Lutz Blog

The Cubs lighten up

The Chicago Cubs, bless their hearts, are sports’ most lovable losers.

They haven’t won a World Series since 1908, three years before my father was born. When I think about that in those terms, it’s almost unfathomable. Teams, every once in a while, stumble into championships, don’t they?The new and friendly Cubs mascot, Clark.As a fan of the St. Louis Cardinals, it is my responsibility and duty to loathe the Cubs. But it’s so hard to do because the Cubs usually aren’t good enough to evoke much emotion one way or the other.

I don’t want to say the Cardinals are superior to the Cubs, but the Cardinals are superior to the Cubs. And so is almost every other professional sports franchise in the history of sports.

Which makes what the Cubs did Monday funny. And sad. And desperate.

The Cubs, for the first time in their 138-year history – which seems like 238 to long-suffering fans – announced an official mascot. His name is Clark, a “young, friendly Cub” who wears a baseball cap backward and will greet fans as they enter Wrigley Field.

Some will turn right around and leave.

Somebody in the Cubs’ marketing department obviously thought a mascot was exactly what this franchise needed.
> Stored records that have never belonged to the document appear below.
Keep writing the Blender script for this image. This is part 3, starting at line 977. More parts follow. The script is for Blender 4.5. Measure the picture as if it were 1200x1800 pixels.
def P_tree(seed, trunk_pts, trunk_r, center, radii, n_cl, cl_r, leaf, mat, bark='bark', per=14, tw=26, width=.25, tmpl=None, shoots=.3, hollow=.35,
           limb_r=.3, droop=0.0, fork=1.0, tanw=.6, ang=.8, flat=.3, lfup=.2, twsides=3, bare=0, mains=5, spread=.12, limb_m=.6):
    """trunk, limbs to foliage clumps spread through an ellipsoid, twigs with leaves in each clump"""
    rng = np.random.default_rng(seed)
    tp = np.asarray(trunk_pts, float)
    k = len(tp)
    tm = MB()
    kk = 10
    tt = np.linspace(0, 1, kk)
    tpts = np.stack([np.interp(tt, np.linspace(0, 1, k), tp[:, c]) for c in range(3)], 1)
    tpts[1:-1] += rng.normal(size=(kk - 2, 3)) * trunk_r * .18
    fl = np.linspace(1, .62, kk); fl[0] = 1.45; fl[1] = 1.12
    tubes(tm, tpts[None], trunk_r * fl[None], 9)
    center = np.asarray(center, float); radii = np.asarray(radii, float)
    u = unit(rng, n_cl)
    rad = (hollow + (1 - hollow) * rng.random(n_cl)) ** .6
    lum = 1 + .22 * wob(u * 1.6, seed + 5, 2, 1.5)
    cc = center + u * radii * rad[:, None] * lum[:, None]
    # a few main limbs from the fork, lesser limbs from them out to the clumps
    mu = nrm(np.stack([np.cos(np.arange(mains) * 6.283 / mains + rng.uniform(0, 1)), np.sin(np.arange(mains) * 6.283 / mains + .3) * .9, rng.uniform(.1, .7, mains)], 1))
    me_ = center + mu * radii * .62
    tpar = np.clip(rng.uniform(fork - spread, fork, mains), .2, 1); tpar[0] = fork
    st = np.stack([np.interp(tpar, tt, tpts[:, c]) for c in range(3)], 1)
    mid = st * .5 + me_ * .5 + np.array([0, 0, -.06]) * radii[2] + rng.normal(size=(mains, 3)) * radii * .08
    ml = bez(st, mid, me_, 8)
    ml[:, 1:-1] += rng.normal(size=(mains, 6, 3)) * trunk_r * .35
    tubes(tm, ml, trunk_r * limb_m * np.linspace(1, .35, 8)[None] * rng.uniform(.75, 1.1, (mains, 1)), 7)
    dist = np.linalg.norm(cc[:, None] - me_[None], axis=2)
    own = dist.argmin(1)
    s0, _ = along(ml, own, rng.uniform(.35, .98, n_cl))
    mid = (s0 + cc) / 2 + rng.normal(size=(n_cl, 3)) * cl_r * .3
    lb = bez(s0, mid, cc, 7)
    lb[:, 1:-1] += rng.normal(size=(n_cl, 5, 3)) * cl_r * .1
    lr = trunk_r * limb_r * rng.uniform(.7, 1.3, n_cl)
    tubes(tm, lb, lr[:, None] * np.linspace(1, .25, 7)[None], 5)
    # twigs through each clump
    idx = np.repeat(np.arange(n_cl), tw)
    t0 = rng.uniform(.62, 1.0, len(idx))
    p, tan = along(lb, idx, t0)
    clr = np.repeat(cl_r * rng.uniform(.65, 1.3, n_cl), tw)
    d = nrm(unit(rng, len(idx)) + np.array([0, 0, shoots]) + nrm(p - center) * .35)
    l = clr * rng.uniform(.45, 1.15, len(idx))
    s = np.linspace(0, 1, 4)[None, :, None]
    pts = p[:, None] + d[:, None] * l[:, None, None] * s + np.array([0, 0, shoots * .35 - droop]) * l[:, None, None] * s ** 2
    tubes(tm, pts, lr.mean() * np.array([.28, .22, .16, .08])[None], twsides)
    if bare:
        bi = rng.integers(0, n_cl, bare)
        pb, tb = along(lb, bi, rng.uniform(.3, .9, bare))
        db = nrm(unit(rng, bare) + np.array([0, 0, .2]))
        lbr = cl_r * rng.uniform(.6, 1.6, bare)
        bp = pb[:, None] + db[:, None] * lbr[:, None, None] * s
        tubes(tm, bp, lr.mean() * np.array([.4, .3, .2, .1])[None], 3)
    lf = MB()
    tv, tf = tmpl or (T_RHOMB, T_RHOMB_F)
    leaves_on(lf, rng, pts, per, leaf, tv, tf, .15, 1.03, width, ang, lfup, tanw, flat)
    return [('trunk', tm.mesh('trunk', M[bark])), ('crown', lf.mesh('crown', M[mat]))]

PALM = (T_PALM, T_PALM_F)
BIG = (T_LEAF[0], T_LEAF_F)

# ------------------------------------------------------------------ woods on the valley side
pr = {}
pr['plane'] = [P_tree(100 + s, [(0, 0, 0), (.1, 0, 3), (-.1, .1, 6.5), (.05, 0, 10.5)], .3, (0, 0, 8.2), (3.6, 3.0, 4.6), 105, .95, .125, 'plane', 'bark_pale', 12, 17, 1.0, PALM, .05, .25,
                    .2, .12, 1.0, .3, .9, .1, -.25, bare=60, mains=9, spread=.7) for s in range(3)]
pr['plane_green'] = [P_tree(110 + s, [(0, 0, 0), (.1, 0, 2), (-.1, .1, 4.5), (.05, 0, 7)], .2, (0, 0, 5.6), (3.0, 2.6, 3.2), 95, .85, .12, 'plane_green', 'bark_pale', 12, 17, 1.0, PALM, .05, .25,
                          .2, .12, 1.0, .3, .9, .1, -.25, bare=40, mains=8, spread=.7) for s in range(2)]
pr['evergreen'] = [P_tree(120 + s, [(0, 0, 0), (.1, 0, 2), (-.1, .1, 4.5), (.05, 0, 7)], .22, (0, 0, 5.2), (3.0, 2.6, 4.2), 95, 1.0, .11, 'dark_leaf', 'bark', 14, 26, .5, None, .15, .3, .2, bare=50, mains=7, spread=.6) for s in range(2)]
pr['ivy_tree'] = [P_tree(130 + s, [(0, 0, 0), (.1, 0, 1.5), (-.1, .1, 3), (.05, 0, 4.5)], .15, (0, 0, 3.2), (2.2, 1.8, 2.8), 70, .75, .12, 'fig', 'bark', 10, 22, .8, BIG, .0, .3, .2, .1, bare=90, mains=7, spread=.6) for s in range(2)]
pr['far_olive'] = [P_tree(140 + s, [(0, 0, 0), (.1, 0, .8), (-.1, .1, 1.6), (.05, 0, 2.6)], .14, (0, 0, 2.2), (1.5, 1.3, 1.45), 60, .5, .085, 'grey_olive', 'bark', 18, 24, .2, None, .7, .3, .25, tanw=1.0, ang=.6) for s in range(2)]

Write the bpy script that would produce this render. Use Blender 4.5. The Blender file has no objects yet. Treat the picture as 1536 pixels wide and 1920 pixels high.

I say it needs a couple of starting pitchers and a few guys who can hit the ball out of Wrigley Field.

“The Cubs are thrilled to welcome Clark as the team’s official mascot,” Cubs senior director of marketing Alison Miller said in a statement. “Clark is a young, friendly Cub who can’t wait to interact with our other young Cubs fans. He’ll be a welcoming presence for families at Wrigley Field and an excellent ambassador for the team in the community.”

Young and friendly seem to be important elements of the Cubs’ new mascot. I suppose old and crotchety wouldn’t fly, although those are certainly traits shared by many Cubs fans who presumably would welcome more baseball success at the expense of a mascot, no matter how young and friendly.

According to reports, as the Cubs prepared for a $300 million renovation of Wrigley Field, they partnered with Northwestern University to conduct a survey and found that there was a desire for the 100-year-old park to be more “family-friendly.”

If you’ve seen the shenanigans that go on in the bleachers during a Cubs game, you know that “family” and “friendly” aren’t always in the mix. And I suspect alcohol consumption at Wrigley will not show a precipitous decrease because fans are feeling more friendly.

The Cubs have gone 61-101 and 66-96 the past two seasons. They are in another rebuilding mode and one loses track of how many of those the team has embarked on during its history.

This is a team that has won 90-plus games only four times since 1984, five times since 1969 and six times since 1945.

A broadcaster, Harry Carey, is arguably the biggest star in the team’s history.

Now there’s new star in town. Clark the Cub, named after the Clark and Addison intersection where Wrigley is located.

The Cubs probably will continue to lose. But they’ll be so cute, cuddly and friendly, no one will care. Right?

The Cubs say Clark’s great-grandfather Joa was the franchise’s original live Bears mascot in 1916.